Farming organisations like DairyNZ and Beef + Lamb New Zealand, along with Safer Farms, have developed a comprehensive range of accessible resources that farmers can use and tailor to their farms, businesses and their people,” Nelson said.

“But learning from each other and past incidents is key. We’ve pulled health & safety experts from organisations across the sector to share learnings from incidents on farm, whether it’s injuries suffered from working alone or from a tractor rollover under load, or contractors operating heavy machinery on farm. 

“These are being distributed as Safety Alerts, which are emailed out every month and posted to Farm without Harm social channels and website. These are useful tools or case studies to discuss at team meetings, or to put up for people to read.”
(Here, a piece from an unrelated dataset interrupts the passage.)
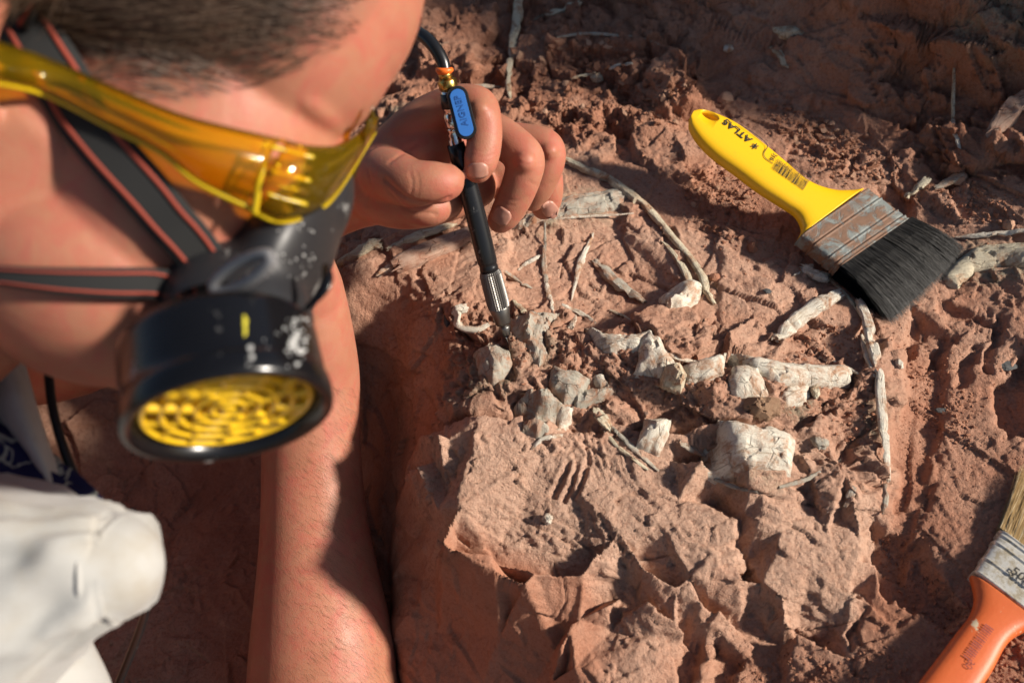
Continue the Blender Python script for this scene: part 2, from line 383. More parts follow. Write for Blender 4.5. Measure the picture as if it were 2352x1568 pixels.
_tv = np.array([tuple(v) for v in _r[0]]); _tz = np.array([_tp[o[0], 2] if o else 0 for o in _r[3]])
for _k, o in enumerate(_r[3]):
    if not o: _tz[_k] = _tp[np.argmin(((_tp[:, :2]-_tv[_k])**2).sum(1)), 2]
TH = np.full(GX.shape, np.nan); sx_, sy_ = GX+wx*.33, GY+wy*.33
for f in _r[2]:
    A, B, C = (_tv[k] for k in f); s = window(np.array([A, B, C]), .006); x, y = sx_[s], sy_[s]
    dt = (B[1]-C[1])*(A[0]-C[0])+(C[0]-B[0])*(A[1]-C[1])
    if abs(dt) < 1e-12: continue
    l0 = ((B[1]-C[1])*(x-C[0])+(C[0]-B[0])*(y-C[1]))/dt; l1 = ((C[1]-A[1])*(x-C[0])+(A[0]-C[0])*(y-C[1]))/dt; l2 = 1-l0-l1
    m = (l0 >= -1e-9) & (l1 >= -1e-9) & (l2 >= -1e-9); z = l0*_tz[f[0]]+l1*_tz[f[1]]+l2*_tz[f[2]]
    TH[s] = np.where(m, z, TH[s])
_ok = ~np.isnan(TH); _wt = _ok.astype(float); _wt = np.clip(blur(_wt, 40)*2-1, 0, 1)*_ok
TINW = _wt; H = H*(1-_wt)+np.where(_ok, TH, 0)*_wt
ledge([(2090,700),(2080,830),(2066,1000),(2053,1170),(2012,1262),(2090,1310),(2165,1000),(2165,760)], -7, .004, .8)
ledge([(1330,755),(1490,755),(1690,825),(1945,850),(1945,892),(1690,915),(1440,855)], 6, .014, .5)
ledge([(1420,905),(1520,910),(1600,930),(1590,1000),(1470,960)], -8, .01, .8)
ledge([(1590,1410),(1618,1470),(1605,1530),(1560,1590),(1545,1500)], -11, .003)
ledge([(1650,1470),(1695,1505),(1672,1590),(1620,1590)], -11, .003)
ledge([(1625,1440),(1660,1400),(1720,1470),(1700,1490)], 7, .0025)
# floor, gouges and crags on the right and at the top
ledge([(2010,1190),(2110,1240),(2150,1330),(2235,1400),(2180,1440),(2060,1380),(2020,1290)], -13, .003, 1.2)
for g in ([(2090,730),(2112,735),(2105,820),(2080,830)], [(2160,760),(2190,770),(2150,860),(2130,850)], [(2230,790),(2262,800),(2200,890),(2185,880)],
          [(2290,720),(2310,730),(2280,860),(2262,850)], [(2150,690),(2250,720),(2300,760),(2150,720)]): ledge(g, -6, .003, .8)
ledge([(2300,880),(2360,800),(2400,1000),(2310,1000),(2290,960)], -16, .006)
ledge([(2020,180),(2060,110),(2130,55),(2150,120),(2110,190),(2060,220)], -17, .004, 1.4)
ledge([(1860,-20),(2400,-60),(2400,10),(2100,30),(1960,20)], 14, .004, 1.5)
ledge([(2180,55),(2400,10),(2400,115),(2190,112)], 12, .003, 1.3)
ledge([(2130,300),(2200,280),(2270,290),(2300,330),(2215,385),(2165,370)], 9, .003)
ledge([(2270,240),(2400,215),(2400,340),(2275,330)], 12, .003)
ledge([(2090,150),(2180,130),(2190,230),(2110,260)], 8, .003, 1.4)
ledge([(2200,120),(2330,130),(2300,210),(2210,200)], 7, .003, 1.4)
ledge([(1480,170),(1560,110),(1640,150),(1620,230),(1540,250),(1500,220)], 11, .003, 1.4)
ledge([(1420,200),(1490,160),(1510,230),(1440,250)], -9, .004)
ledge([(960,30),(1140,0),(1150,90),(1080,170),(960,160)], 12, .004, 1.5)
ledge([(1080,130),(1150,60),(1165,190),(1100,200)], -10, .005)
ledge([(1280,80),(1500,75),(1560,110),(1430,105),(1290,130)], 7, .002)
ledge([(1200,0),(1400,-20),(1420,60),(1230,70)], -6, .004)
ledge([(1270,270),(1370,240),(1410,300),(1330,330)], 5, .003)
ledge([(1440,300),(1560,290),(1660,350),(1640,400),(1500,400)], 7, .003, 1.4)
ledge([(1840,240),(1940,220),(2000,330),(1960,390),(1880,330)], -5, .006)
ledge([(2010,430),(2090,440),(2080,520),(2030,500)], -8, .004)
ledge([(2060,330),(2160,390),(2230,500),(2150,470),(2080,400)], 7, .004, 1.3)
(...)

Nelson said there are very good examples of farms and larger corporations that have developed strong cultures of care, and are leading by example. 

“There is no intellectual property on safety. We are seeing a great willingness for people to share their experiences and learnings. In a caring culture, people come first. You identify the risks on your farm and, if you can, you eliminate them. 

“If you can’t eliminate then you isolate and if neither is possible, you take steps to minimise them. You monitor for any change and communicate to and share updates with everyone who needs to know.

The resources are there and we need the willingness to change to be there. It’s time for us to all work together to solve our health and safety challenges and to ensure our farming people can come home safe every day.”